Prospectus Toppus Hundredus
Big Gorilla Hauls In, Falls in Line
He's a heck of a hitter, but is troublesome Pirate slugger Pedro Alvarez really the fourth-best prospect in all of baseball? Baseball Prospectus thinks so.
Baseball Prospectus (BP) announced their Top 100 Baseball Prospects for 2009 yesterday, and the list manages to include a few surprises despite its overall consensus-towing line.
Baseball Prospectus, for you youngsters out there, is one of the granddaddies of prospect analysis, and their list of baseball's most promising is always one of the most vaunted and looked-forward to in the business. Of course, these days, by the time their final list is published, the overall prospect community has already pretty much come to agreement, and the interest value left from their list is more a matter of comparing the places they agree or differ with the established consensus.
BP says that their list (original article here) "represents the best balance of skills analysis and performance analysis in the industry", and from a gestalt perspective, they do seem to value raw talent, skills development and statistical projection in a more or less equal blend. They don't seem to adjust much for opportunity, but in this era when prospects are routinely bundled off to other teams with very different circumstances, that isn't necessarily a bad thing.
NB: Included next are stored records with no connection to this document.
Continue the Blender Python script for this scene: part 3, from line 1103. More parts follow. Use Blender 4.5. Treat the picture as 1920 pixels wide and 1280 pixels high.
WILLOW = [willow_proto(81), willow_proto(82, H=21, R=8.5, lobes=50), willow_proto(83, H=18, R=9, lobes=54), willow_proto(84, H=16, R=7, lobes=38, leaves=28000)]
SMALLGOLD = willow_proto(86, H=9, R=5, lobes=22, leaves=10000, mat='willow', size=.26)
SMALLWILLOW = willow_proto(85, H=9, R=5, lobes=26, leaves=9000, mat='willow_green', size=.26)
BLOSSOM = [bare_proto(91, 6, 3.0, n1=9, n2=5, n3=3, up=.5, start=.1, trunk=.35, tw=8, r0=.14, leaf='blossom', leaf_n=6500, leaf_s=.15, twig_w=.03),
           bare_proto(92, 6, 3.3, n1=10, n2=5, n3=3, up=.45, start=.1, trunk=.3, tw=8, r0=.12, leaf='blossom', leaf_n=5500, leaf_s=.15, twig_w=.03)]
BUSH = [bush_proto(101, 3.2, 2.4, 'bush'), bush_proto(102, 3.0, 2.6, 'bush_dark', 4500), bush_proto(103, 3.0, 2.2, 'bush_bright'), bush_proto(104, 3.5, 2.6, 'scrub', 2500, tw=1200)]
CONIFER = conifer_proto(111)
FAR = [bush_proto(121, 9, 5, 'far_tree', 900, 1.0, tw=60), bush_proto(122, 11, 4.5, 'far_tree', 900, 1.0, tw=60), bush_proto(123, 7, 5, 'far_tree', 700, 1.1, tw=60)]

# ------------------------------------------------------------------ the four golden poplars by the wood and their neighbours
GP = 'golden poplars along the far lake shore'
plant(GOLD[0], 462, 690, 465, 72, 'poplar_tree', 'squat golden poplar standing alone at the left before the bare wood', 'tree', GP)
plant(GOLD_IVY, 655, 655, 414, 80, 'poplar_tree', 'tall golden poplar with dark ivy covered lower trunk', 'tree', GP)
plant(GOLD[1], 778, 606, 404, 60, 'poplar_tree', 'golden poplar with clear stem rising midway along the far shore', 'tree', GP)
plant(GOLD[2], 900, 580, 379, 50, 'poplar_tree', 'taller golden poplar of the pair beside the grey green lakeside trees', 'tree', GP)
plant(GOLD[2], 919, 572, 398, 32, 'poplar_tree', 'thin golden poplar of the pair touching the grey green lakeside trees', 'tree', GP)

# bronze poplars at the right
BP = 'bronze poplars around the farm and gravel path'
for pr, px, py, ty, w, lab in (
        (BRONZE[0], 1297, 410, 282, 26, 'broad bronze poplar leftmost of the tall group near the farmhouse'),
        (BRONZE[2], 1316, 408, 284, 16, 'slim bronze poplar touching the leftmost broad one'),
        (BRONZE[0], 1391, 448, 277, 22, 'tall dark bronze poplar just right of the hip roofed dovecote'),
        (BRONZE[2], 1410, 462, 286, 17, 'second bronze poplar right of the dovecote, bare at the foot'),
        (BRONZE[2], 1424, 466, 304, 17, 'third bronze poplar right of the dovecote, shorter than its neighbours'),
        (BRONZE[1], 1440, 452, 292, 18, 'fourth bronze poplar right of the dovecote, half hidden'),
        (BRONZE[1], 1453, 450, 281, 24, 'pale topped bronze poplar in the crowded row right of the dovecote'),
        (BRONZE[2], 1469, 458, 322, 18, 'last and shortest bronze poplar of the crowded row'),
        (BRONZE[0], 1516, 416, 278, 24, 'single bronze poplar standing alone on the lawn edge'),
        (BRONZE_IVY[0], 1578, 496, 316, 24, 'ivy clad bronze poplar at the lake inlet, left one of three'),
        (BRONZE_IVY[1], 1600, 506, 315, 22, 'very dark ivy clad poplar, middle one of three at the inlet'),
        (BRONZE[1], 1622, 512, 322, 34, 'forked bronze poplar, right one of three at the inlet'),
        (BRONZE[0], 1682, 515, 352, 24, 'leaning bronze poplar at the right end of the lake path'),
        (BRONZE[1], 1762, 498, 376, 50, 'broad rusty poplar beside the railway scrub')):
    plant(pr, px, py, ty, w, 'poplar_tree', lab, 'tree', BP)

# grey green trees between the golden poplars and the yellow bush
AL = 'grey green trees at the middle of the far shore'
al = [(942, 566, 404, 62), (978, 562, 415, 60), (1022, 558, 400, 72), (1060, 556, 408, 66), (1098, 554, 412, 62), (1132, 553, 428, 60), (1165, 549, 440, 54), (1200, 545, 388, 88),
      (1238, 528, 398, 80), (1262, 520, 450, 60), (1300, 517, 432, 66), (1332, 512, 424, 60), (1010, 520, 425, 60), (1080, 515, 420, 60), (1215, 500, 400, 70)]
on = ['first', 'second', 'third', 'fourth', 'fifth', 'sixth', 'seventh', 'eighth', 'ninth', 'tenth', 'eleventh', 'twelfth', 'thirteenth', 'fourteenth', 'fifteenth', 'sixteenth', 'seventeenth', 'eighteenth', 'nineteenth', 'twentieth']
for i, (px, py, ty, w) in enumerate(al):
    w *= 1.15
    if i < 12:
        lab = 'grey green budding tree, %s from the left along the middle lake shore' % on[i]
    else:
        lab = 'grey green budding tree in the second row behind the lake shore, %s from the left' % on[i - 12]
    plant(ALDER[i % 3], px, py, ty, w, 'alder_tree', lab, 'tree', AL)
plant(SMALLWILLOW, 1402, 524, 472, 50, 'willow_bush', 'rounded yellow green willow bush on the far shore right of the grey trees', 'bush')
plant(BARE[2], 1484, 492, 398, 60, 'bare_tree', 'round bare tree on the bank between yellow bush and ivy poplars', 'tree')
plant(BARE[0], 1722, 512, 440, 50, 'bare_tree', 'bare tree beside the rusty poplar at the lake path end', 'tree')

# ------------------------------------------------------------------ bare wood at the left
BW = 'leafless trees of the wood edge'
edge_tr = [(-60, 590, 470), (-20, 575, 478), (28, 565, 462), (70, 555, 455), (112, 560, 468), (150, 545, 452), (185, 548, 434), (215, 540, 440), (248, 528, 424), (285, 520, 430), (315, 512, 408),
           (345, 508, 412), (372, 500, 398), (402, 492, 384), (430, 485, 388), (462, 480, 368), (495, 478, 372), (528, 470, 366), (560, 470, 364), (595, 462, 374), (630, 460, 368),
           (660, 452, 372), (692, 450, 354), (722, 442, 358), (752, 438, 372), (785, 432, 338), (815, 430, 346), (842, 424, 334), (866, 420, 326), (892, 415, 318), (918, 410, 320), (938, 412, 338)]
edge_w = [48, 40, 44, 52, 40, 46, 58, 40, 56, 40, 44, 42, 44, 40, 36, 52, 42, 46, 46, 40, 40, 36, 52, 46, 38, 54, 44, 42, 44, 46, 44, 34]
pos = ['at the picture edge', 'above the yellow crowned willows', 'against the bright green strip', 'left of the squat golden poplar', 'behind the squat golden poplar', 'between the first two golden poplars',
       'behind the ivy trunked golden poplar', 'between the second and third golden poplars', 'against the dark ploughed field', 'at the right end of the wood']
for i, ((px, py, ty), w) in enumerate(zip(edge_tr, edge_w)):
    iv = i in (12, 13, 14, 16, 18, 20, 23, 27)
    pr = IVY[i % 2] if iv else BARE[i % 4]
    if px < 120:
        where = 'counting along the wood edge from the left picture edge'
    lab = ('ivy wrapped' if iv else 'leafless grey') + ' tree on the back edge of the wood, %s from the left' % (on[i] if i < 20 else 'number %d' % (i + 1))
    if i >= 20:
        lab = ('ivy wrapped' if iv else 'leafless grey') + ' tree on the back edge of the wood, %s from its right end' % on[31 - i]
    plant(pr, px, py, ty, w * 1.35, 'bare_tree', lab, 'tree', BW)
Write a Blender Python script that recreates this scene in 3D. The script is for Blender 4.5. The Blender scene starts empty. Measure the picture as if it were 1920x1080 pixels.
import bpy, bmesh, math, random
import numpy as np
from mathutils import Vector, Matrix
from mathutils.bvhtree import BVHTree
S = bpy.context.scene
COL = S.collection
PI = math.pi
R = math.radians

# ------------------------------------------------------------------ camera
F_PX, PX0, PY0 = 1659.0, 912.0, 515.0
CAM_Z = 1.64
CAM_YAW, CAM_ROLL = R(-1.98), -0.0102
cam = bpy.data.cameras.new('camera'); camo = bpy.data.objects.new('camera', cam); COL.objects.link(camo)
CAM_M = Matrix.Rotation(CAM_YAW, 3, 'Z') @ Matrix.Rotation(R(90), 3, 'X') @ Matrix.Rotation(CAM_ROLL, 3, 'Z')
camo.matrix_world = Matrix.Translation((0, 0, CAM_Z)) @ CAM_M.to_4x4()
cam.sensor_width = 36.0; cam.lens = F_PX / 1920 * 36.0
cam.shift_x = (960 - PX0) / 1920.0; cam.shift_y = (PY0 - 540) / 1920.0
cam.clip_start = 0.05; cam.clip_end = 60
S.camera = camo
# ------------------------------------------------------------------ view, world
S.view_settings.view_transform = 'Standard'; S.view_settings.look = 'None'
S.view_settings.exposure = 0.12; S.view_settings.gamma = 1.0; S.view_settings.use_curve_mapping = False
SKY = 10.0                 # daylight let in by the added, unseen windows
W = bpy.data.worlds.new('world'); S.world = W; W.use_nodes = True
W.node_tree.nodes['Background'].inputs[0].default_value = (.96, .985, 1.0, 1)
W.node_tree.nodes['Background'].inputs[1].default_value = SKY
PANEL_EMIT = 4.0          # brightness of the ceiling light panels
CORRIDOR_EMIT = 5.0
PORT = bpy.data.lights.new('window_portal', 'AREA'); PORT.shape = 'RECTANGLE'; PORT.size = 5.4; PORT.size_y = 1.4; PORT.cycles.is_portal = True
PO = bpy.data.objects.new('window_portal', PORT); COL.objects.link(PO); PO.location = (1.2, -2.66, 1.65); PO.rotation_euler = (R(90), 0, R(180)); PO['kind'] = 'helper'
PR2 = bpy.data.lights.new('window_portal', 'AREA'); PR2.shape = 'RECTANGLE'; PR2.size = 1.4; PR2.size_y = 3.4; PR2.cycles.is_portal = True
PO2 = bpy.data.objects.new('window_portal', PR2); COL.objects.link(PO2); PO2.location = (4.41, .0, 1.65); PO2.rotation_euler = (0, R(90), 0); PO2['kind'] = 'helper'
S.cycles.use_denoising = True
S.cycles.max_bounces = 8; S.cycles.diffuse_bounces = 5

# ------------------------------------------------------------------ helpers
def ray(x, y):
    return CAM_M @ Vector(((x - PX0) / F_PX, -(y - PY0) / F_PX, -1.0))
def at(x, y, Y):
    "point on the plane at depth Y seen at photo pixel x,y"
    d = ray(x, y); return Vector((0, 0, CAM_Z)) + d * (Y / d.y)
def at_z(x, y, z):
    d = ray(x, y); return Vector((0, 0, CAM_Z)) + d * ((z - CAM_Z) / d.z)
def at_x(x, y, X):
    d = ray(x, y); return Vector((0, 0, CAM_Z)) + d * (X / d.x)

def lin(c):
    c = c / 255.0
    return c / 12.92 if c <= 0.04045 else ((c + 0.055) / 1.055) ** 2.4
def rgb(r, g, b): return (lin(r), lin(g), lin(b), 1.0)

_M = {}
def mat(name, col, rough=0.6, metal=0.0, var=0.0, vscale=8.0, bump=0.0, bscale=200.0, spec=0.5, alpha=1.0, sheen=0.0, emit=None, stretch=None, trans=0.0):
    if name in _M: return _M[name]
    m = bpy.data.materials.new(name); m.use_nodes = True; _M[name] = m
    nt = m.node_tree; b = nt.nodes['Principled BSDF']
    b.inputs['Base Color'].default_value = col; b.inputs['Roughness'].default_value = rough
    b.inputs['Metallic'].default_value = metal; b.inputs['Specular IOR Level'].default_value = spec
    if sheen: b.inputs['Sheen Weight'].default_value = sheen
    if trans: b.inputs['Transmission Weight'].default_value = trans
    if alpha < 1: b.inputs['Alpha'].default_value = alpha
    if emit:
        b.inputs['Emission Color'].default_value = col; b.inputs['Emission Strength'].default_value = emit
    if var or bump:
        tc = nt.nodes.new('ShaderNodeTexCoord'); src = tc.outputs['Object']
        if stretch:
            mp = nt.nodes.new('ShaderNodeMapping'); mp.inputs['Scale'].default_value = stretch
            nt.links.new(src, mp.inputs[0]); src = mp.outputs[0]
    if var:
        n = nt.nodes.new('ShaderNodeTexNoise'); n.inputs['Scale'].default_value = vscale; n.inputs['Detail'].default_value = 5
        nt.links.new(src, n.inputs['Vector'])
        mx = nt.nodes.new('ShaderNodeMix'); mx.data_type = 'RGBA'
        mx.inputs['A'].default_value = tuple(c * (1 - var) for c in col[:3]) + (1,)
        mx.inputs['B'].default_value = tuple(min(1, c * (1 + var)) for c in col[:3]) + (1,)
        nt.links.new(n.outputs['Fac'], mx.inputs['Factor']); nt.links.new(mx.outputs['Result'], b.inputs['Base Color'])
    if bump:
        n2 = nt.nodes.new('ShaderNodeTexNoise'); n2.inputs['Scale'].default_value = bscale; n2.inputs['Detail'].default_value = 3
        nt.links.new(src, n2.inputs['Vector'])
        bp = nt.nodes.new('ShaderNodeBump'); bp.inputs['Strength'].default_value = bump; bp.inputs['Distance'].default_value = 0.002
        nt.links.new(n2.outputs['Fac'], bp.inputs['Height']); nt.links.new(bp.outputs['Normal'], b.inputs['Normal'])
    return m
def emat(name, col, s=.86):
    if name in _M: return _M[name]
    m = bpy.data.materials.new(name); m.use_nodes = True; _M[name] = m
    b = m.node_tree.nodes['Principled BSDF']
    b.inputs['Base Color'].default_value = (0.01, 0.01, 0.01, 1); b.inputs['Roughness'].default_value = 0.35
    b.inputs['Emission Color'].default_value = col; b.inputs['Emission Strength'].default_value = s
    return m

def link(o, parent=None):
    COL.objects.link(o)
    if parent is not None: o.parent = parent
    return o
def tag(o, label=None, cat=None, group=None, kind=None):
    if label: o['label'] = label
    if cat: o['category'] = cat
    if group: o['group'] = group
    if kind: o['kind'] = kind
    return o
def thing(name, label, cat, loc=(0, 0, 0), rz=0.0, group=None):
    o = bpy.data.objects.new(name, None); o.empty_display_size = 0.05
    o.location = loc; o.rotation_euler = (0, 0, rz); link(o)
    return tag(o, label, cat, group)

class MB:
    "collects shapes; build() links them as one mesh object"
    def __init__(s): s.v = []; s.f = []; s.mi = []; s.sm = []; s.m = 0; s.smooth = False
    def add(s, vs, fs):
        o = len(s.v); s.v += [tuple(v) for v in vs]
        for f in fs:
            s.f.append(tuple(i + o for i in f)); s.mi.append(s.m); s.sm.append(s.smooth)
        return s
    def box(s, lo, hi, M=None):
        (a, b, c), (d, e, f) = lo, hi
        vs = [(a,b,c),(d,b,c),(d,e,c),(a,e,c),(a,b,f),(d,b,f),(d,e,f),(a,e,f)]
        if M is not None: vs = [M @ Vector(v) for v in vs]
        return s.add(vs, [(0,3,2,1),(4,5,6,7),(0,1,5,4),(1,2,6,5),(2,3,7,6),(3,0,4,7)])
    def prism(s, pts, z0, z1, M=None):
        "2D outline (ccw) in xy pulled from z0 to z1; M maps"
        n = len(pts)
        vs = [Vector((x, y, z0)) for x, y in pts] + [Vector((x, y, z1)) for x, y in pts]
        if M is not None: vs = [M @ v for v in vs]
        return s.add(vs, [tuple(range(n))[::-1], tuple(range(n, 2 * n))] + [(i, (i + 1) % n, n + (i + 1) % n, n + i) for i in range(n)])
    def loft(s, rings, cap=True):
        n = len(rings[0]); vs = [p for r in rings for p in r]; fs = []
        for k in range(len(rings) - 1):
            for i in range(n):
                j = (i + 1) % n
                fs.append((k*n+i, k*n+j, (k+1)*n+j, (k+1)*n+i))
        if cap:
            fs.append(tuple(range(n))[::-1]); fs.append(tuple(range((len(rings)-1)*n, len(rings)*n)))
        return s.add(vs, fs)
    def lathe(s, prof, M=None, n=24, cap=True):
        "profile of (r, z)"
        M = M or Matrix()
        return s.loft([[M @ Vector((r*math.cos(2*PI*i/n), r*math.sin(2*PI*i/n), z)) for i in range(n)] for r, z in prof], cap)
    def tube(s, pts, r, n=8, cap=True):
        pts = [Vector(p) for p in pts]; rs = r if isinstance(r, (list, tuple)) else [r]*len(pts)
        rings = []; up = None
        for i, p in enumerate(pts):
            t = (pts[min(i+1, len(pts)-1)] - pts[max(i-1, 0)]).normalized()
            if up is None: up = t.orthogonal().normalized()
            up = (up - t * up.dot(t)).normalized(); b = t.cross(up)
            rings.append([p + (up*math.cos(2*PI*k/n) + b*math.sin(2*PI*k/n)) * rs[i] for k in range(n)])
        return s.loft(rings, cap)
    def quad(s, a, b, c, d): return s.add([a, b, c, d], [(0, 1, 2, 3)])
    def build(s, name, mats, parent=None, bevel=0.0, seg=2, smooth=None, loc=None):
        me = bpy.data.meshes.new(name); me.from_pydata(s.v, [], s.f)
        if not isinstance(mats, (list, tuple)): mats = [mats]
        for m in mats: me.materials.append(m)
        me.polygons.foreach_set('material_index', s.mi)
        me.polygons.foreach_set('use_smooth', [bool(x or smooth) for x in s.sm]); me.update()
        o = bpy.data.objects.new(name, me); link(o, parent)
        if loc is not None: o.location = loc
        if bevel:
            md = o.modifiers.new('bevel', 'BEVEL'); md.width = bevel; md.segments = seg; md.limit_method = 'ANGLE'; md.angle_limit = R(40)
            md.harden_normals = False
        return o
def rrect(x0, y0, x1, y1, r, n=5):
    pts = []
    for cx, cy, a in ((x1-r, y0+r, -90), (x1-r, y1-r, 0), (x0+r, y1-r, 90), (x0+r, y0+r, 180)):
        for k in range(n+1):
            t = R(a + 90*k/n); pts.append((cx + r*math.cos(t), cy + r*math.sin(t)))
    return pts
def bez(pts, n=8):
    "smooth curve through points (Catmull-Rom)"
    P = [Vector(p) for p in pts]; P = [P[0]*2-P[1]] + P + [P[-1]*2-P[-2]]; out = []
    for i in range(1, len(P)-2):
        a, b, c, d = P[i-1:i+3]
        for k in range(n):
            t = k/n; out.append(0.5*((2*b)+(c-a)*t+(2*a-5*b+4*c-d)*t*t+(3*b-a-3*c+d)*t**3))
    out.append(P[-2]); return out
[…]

The BP list starts with everyone's favorite twosome, catcher Matt Wieters and pitcher David Price , and doesn't do much veering from expectations after that. BP towed the consensus line on a number of players, with a top-20 that looks an awful lot like everyone else's. Every player in our combined top-30 is on BP's list somewhere or other, and most of them are very close to where we've all known they'd appear for months. On the day BP published this list, in fact, they nailed the consensus position of Colby Rasmus (8th), Dexter Fowler (12th), Tim Beckham (15th), Jordan Schafer (50th), Jake Arrieta (52nd) and Jeff Samardzija (85th).
On other players, though, BP has different opinions, ranking them far higher than any other prospect ranking system to date. BP is really high, for example, on pouting Pittsburgh draftee Pedro Alvarez (4th overall), mercurial Texas pitchers Neftali Feliz and Michael Main (6th and 66th), Florida corner-slugger Matt Dominguez (26th), Dodger pitcher/third-baseman Ethan Martin (59th), and young Rockies flamethrower Joulys Chacin (27th). In each case, BP is ranking these players much higher than anyone else.
On the downside, BP's Top 100 has some conspicuous absences, players that did not crack their list at all. The biggest surprises here are Tampa pitchers Jeff Niemann and Jeremy Hellickson, who can be found somewhere between 30th and 50th on most other scorecards. Seattle wunderkind Carlos Triunfel , who some scouts call the best pure hitter they've ever seen, also doesn't appear, and if you're a fan or family member of slugging Rangers catcher Taylor Teagarden or potential Rockies closer Casey Weathers , don't get your hopes up. They're not in BP's top 100.
We've added BP's rankings to our own (and everyone else's) for your enjoyment and comparison. You'll find them underneath each player's capsule profile and also combined on our Matrix page, which lists all the major ranking systems in handy chart-form.
While BP's input does factor into our Scouting Book Combine rankings (you'll see many players jump up or down a few notches today because of this), we're also standing by our own weights, and we're looking forward to watching these players shake out and shake up the league in the years to come.
The only heavyweight left to weigh in with their rankings is the always-tardy Baseball America. Based on the trends to date, though, we're not expecting too many surprises there. By the time that particular Bible arrives in mailboxes across America, the dust has pretty much already settled.